Restoration on the ship was inside the bow section and included rebuilding the anchor manger, the forward port and starboard ballast tanks, bulkheads, hull frames, lower forward floor frames, and various other structural sections throughout the ship including the mooring capstan on the bow weather deck. Also, more than a dozen sea-valves from the auxiliary engine room sea-chest were completely rebuilt, in addition to valves and piping associated with the ship trim and bilge pumping system.

It is estimated that approximately $2.3 million will be needed to virtually complete LV-112’s restoration and preservation.

Under the category of open space and recreation Wu recommended that $225,000 go to Eastie Farm’s 6 Chelsea Terrace Secret Garden project. The project will create recreational space, fund critical improvements to a blighted lot and make the space a functional community garden with seating and a public path.

Last year Eastie Farm received $332,400 in Grassroots and CPA funding that was spread across the farm’s sites on Summer Street and Meridian Street. The money was also used to expand the farm as part of a recent land conveyance on Chelsea Terrace from the City of Boston’s Grassroots Program.

The expansion to 6 Chelsea Terrace will also create a community gathering space and a geothermal greenhouse for growing food and engaging school children in experiential learning.

“With appreciation to the CPA staff, the Boston CPC is pleased to recommend 52 projects to Mayor Wu for funding consideration by the City Council under the leadership of Michael Flaherty, Council Committee Chair,” said Felicia Jacques, Chair of Community Preservation Committee. “This recommendation fully commits over 50% of funds to housing with the remaining funds supporting 42 historic preservation and open space projects.  These projects address a variety of uses and a bounty of worthy community projects spanning the city in virtually every neighborhood.”

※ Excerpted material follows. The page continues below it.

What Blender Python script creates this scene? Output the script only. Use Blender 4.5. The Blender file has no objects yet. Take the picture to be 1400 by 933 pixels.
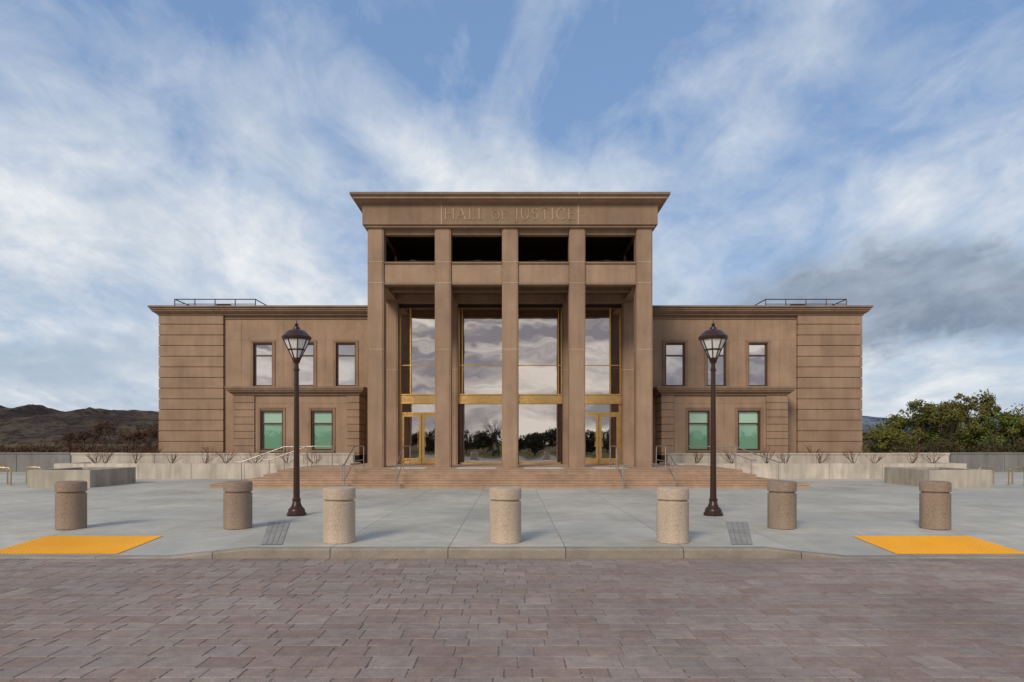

The CPA’s Community Preservation Fund was created following voters’ passage and adoption of the Community Preservation Act in November 2016. It is funded by a 1 percent property tax-based surcharge on residential and business property tax bills, which took effect in July 2017, and an annual state funding from the Massachusetts Community Preservation Trust Fund. The Mayor and Community Preservation Committee recommend funding use and the City Council must vote to approve.